DATA EXCERPT:
──────────

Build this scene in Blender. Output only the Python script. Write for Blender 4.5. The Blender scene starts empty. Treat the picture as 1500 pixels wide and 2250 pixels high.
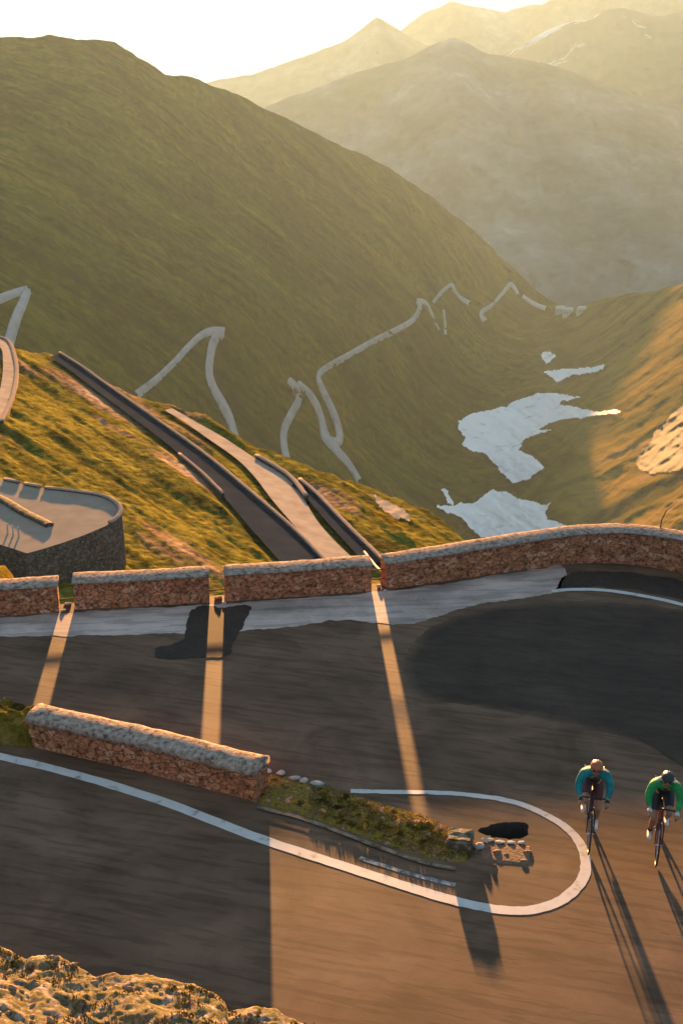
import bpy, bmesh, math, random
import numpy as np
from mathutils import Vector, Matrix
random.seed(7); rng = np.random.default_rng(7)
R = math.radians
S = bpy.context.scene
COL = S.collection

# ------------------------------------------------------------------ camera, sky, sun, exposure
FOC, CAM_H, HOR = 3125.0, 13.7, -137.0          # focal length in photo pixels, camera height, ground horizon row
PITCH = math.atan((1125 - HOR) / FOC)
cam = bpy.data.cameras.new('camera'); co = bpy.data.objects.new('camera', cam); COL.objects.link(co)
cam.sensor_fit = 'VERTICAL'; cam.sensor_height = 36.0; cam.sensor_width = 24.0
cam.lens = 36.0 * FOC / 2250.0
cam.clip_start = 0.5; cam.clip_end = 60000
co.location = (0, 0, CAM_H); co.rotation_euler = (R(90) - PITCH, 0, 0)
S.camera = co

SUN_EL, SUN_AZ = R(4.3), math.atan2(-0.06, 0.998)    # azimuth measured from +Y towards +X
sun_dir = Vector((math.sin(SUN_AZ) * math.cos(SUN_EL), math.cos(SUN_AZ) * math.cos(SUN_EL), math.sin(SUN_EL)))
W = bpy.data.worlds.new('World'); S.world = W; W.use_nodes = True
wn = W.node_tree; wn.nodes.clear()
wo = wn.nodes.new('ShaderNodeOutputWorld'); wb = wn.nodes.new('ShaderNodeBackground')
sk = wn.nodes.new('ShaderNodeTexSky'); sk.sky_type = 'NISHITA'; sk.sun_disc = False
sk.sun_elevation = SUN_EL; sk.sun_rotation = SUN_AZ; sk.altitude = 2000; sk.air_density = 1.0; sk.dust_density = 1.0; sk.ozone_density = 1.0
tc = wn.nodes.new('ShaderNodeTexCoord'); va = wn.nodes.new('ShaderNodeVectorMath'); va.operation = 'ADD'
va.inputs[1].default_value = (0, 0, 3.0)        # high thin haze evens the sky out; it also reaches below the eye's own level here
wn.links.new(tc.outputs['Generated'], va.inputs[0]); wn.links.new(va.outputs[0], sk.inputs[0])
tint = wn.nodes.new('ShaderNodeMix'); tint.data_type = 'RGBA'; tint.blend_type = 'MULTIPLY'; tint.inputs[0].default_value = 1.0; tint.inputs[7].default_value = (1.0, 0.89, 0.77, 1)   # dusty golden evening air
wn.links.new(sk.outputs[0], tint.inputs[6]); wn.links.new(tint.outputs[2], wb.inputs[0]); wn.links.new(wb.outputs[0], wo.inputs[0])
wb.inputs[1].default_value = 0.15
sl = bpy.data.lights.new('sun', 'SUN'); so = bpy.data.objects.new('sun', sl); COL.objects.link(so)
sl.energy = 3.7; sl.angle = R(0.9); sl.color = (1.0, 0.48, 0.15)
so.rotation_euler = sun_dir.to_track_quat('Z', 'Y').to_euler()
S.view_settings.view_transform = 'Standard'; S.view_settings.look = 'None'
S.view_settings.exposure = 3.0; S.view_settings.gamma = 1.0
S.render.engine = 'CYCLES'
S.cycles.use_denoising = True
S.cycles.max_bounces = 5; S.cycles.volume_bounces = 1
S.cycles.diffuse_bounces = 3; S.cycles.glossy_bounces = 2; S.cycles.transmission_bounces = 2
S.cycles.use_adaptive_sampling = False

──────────

STATED EXERCISE:
Copy all lines in the listing above where the string "scene" appears.

RESULT OF THE EXERCISE:
Build this scene in Blender. Output only the Python script. Write for Blender 4.5. The Blender scene starts empty. Treat the picture as 1500 pixels wide and 2250 pixels high.
S = bpy.context.scene